Citation needed. Plenty of sports car drivers have fun every day without being antisocial at all.


You can have plenty of fun without putting other drivers in danger. I used to drive a NA Miata that took 9 seconds to get to 60 mph and it was the most fun car I've ever owned. But I'm a slow-car-fast person.

Most people can safely wring out their cars in 1st and 2nd on a highway on-ramp, or from a traffic light on an empty 55 mph country road. I own a fun weekend car that I take out at dawn on a Saturday to carve up a mountain pass - which is fun even at the speed limit. In a lightweight sports car with excellent brakes, I am safer than all the trucks I see on these roads.


I agree with this for the most part, though there are times and with specific cars that you can have a blast. I can have a lot of fun in an old M Coupe, or Miata.
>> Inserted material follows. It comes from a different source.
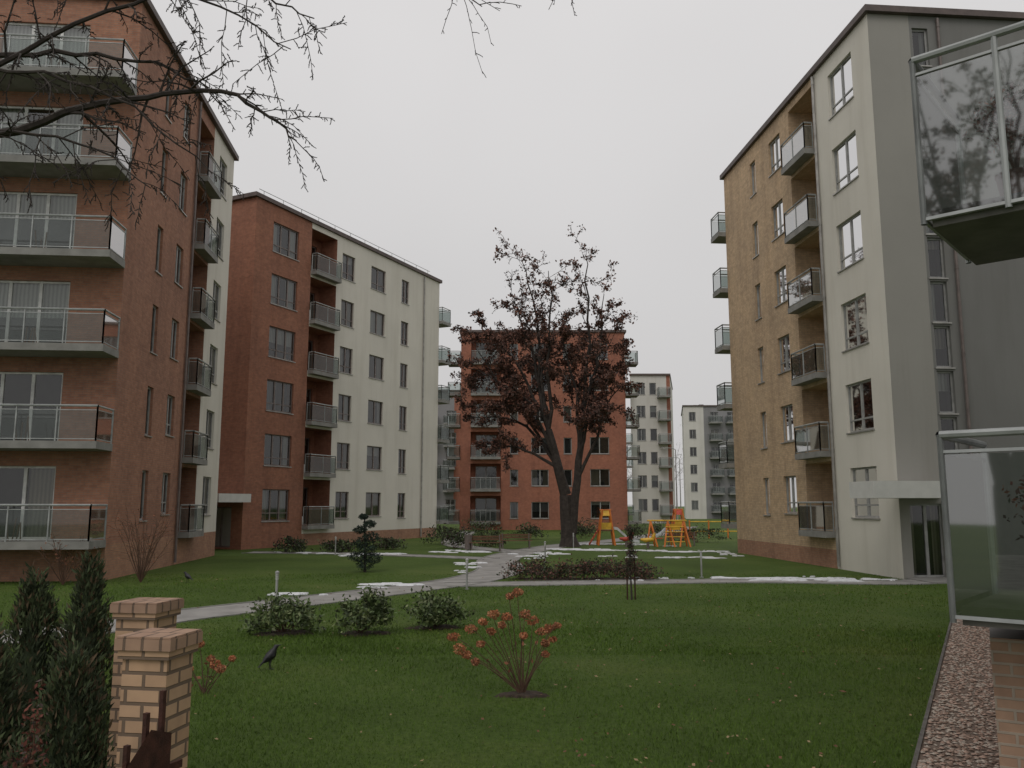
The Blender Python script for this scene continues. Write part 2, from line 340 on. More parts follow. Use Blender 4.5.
# --- centre building
b3=Bld('orange_brick_apartment_building',[(-5.1,82.5),(11.3,82.5),(11.3,97),(-5.1,97)],19.6)
cz=[1.9+3.15*k for k in range(6)]
ops=[]
for c in cz:
    ops+=[(1.0,4.0,c-1.1,c+1.4,'log','brick3'),(4.9,5.7,c-.8,c+.8,'win'),(7.0,8.7,c-.8,c+.8,'win'),(10.2,11.0,c-.8,c+.8,'win'),(12.8,14.7,c-.8,c+.85,'win')]
fr,L=b3.wall(0,1,ops,lambda s,z:'brick3',(),(),'frame',1)
for c in cz: b3.balcony(fr,L+.02,L+1.3,c-1.1,1.8,-1.5,slab='slabd'); b3.balcony(fr,-1.3,-.02,c-1.1,1.8,-1.5,slab='slabd')
for i,j in ((1,2),(2,3),(3,0)): b3.wall(i,j,[],lambda s,z:'brick3')
b3.finish()
def far_block(name,x0,x1,y,dep,H,mat,cols,mat2=None,split=None,balc=None,side=None,base=0):
    b=Bld(name,[(x0,y),(x1,y),(x1+side,y+dep),(x0+side,y+dep)],H)
    ops=[]; n=int((H-1)/3.12)
    for k in range(n):
        c=2.4+3.12*k
        for (a,w) in cols: ops.append((a,a+w,c-.8,c+.8,'win'))
    fr,L=b.wall(0,1,ops,lambda s,z:(mat2 if (split and s>split) else mat),(split,) if split else (),(),'frame',1)
    for k in range(n):
        c=2.4+3.12*k
        for (a,w) in (balc or []): b.balcony(fr,a,a+w,c-1.1,1.5,slab='slab')
    ops=[(q,q+1.5,2.4+3.12*k-.8,2.4+3.12*k+.8,'win') for k in range(n) for q in (3,8) if dep>11]
    b.wall(0,3,ops,lambda s,z:mat,(),(),'frame',1)
    b.wall(1,2,[],lambda s,z:mat); b.wall(2,3,[],lambda s,z:mat); b.finish(); return b
far_block('cream_apartment_building',16.0,21.4,112,14,19.8,'cream_hazed',[(.8,1.2),(2.6,.9)],'brick3',4.9,[(3.6,1.6),(-1.0,1.0)],side=3)
far_block('white_and_grey_apartment_building',30.5,41.5,148,16,19.8,'cream_hazed',[(1.0,1.2),(4.8,1.4),(7.8,1.6)],'grey_hazed',3.6,[(4.4,2.2),(7.4,2.4)],side=3)
far_block('grey_apartment_building',-13.5,-7.0,118,14,18.4,'grey_hazed',[(1.2,1.4),(4.2,1.4)],'brick3',5.3,[(.8,2.2),(3.9,1.6)],side=2)

# --- right building
N=(12.80,27.9);Fp=(11.5,43.3); dx,dy=.9965,.084
b6=Bld('tan_brick_and_cream_apartment_building',[N,Fp,(Fp[0]+12*dx,Fp[1]+12*dy),(N[0]+12*dx,N[1]+12*dy)],19.95)
cz=[2.85+3.10*k for k in range(6)]
ops=[]
for c in cz:
    ops+=[(1.3,3.2,c-.9,c+.9,'win'),(4.6,7.0,c-1.45,c+1.25,'log','tan'),(8.0,9.3,c-.8,c+.8,'win'),(11.0,11.7,c-.9,c+.8,'win')]
fr,L=b6.wall(0,1,ops,lambda s,z:'plinth' if (z<.7 and s>4.6) else ('cream' if s<4.6 else 'tan'),(4.6,),(.7,),'frame')
for c in cz[:]: b6.balcony(fr,L+.02,L+1.3,c-1.4,2.0,-1.6)
b6.pipe(fr,4.35)
ops=[(.35,1.5,.05,2.45,'door')]+[(1.65,2.25,3.9+1.57*k,3.9+1.57*k+1.45,'win') for k in range(10)]+[(6,7.8,c-.9,c+.9,'win') for c in cz]
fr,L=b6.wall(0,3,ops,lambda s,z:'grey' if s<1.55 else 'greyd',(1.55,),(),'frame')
fbox(b6.parts['entrance'],fr,-1.7,1.4,2.62,3.15,.05,1.6,'white'); fbox(b6.parts['entrance'],fr,.1,1.7,.0,.045,.02,1.6,'slab')
b6.pipe(fr,2.6,'framed')
b6.wall(1,2,[],lambda s,z:'tan'); b6.wall(2,3,[],lambda s,z:'tan'); b6.finish()

# --- near wing with glazed balconies over a brick terrace
w=Bld('grey_apartment_wing_with_balconies',[(5.25,7.7),(11.5,16.9),(16,15),(9.5,5.2)],20.0,1.4)
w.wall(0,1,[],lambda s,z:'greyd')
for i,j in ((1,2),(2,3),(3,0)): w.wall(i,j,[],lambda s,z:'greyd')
T=w.parts['walls']; fp=[(3.72,6.72),(9.9,17.7),(17,15.2),(10,2.9)]
Lc=0
for i in range(4):
    a=fp[i];b=fp[(i+1)%4];l=math.dist(a,b)
    T.poly([(*a,0),(*b,0),(*b,1.38),(*a,1.38)],'terr',[(Lc,0),(Lc+l,0),(Lc+l,1.38),(Lc,1.38)]); Lc+=l
T.poly([(*p,1.38) for p in fp],'slabd')
frb=Fr((4.20,7.50),(.753,-.658),(-.658,-.753))
for zf in (1.66,4.72,7.78,10.85,13.9):
    w.balcony(frb,0,4.2,zf,1.5,gm='rglass2',h=1.27,slab='slabd',near=True)
w.finish()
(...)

I used to have a GT3...it was a dream car of mine and I finally got it. The sad reality was that in order to have fun with it on public roads I was either going to kill myself/someone else, or go to jail. The only way to really experience that car in a responsible way was to go to the track. Which I just flat out didn't have the time to do with young kids.

Things were very different 20-30 years ago. Roads were less crowded and people were much more respectful on the road. Now, especially where I live, it's a free for all Mad Max cosplay.


okay but why would you get Porsche in the first place then?

Luxury sport cars are sold on 2 basis, a status symbol, and being driver's car. If you don't have the second and it's just another EV why bother ?


That is my point actually?

I am modtly getting my racing dose/fun from simulators these days but go-karts are cheap and fun in comparison of a road homologated luxury sportscar.


Because it’s fun just commuting to work in a car that is one of the best handling cars ever made?


That you believe that is just sad. One doesn’t need to break the law to have fun in the right car.